Little Dogs Live Large in Their $22,000 Doggie Mansion
HAHA Check this out. I think my doggie needs a Mansion now too. Xx
Tammy Kassis's three little dogs are so happy in their 11-ft.-tall, designer-decorated, French Victorian mansion that she says her $20,000-plus purchase was worth it.
Nothing is more important to Kassis then the health and happiness of her 4-lb. Yorkies, Chelsea, 15, and Coco Puff, 10, and Pomeranian Darla, 14.
"When we first bought a Victorian home in a rural area of Temecula, Calif., I took my dogs out onto our five-acre property to potty and an owl almost got them," Kassis, 47, a real estate agent, tells PEOPLEPets.com. "I feared they would be prisoners in their own yard, and I wanted a little house for them that would replicate ours. So I did some research."
Kassis discovered Alan Mowrer and Michelle Pollak, partners in a building and design company that creates mansions for dogs. Mowrer, whose Denver-based company is called La Petite Maison, builds the houses, and Pollak, who owns The Lollipop Tree, Inc., in Charleston, S.C., designs them.
Together, they built Kassis a gray and white, 8-ft.-by-10-ft. doggie manse with a turret, vaulted ceiling, fan, air conditioning, heat, television, hardwood floors, white picket fence, porch and doorbell.
"Ten people can stand in Tammy's doggie mansion," Pollak tells PEOPLEPets.com. "It is elaborate and fancy, just like Tammy wanted. She even asked for designer doggie beds."
Pollak loves designing handcrafted homes for pampered dogs. They can range from $6,000--$35,000 for French chateaux for French poodles, Mission styles with stained glass for Chihuahuas, and Swiss chalets for Bernese mountain dogs.
"I designed Rachel Hunter a Spanish hacienda that matched her house for her chocolate Lab, German shepherd and doberman," says Pollak. "It has turrets and a light in each tower, lots of wrought iron and much Spanish influence."
Some mansions have crystal chandeliers, wallpaper, expensive molding, white marble or granite floors, hand-painted bricks and enclosed patios.
Pollak especially likes those clients who rescue dogs from shelters then build them little homes on their properties.

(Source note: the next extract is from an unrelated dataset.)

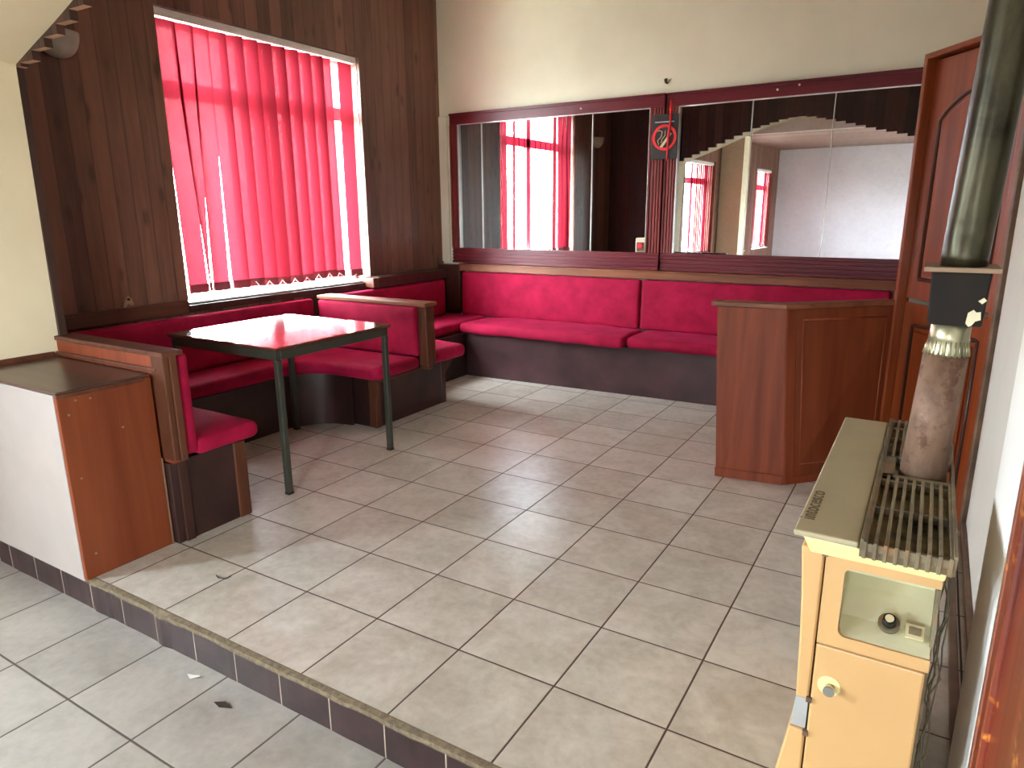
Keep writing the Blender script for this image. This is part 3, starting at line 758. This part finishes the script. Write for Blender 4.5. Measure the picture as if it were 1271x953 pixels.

One family in southern California asked Pollack and Mowrer to add to a Victorian dog mansion they had created because of the needs of a new rescue.
"The new dog was disabled and had special needs for getting around so we remodeled to make it work," Pollak says. "It was very rewarding."
Although the sluggish economy has slowed down their business, Pollak is pleased that she has been getting calls from as far away as Asia, inquiring about building doggie mansions.
"Our clients are not really affected by the recession but out of respect to their friends who were, they had curtailed spending on some things," Pollak says.
The slow economy even pushed Donald Gorbach of West Palm Beach, Fla., out of the business for a while. His Doggie Mansions company, started in 2006, with prices ranging from $10,500 to $100,000, had been put on hold. But Gorbach is charged about recent requests.
"Things are looking up, and we are hoping to relaunch the business," says Gorbach, a Palm Beach real estate broker. "Requests are coming by phone and email."
His team has designed Key West style cottages with white wood trim and porcelain tile floors covered in a herringbone pattern; country estates painted in light yellow with cherry wood details and Saturnia tumbled stone floors highlighted by an Oriental rug; Tuscany mansions with barrel tiled roofs, stone, and archways with white columns; and urban brownstones designed with chocolate brown leather sofas and framed family portraits on the walls.
"If owners live in a beautiful home, why shouldn't their dogs?" Gorbach said in 2006. "In an era where dogs travel via private jet in Louis Vuitton carry-ons, dine on gourmet cuisine and spend weekends at posh country camps, why not build them a beautiful custom home on your property?"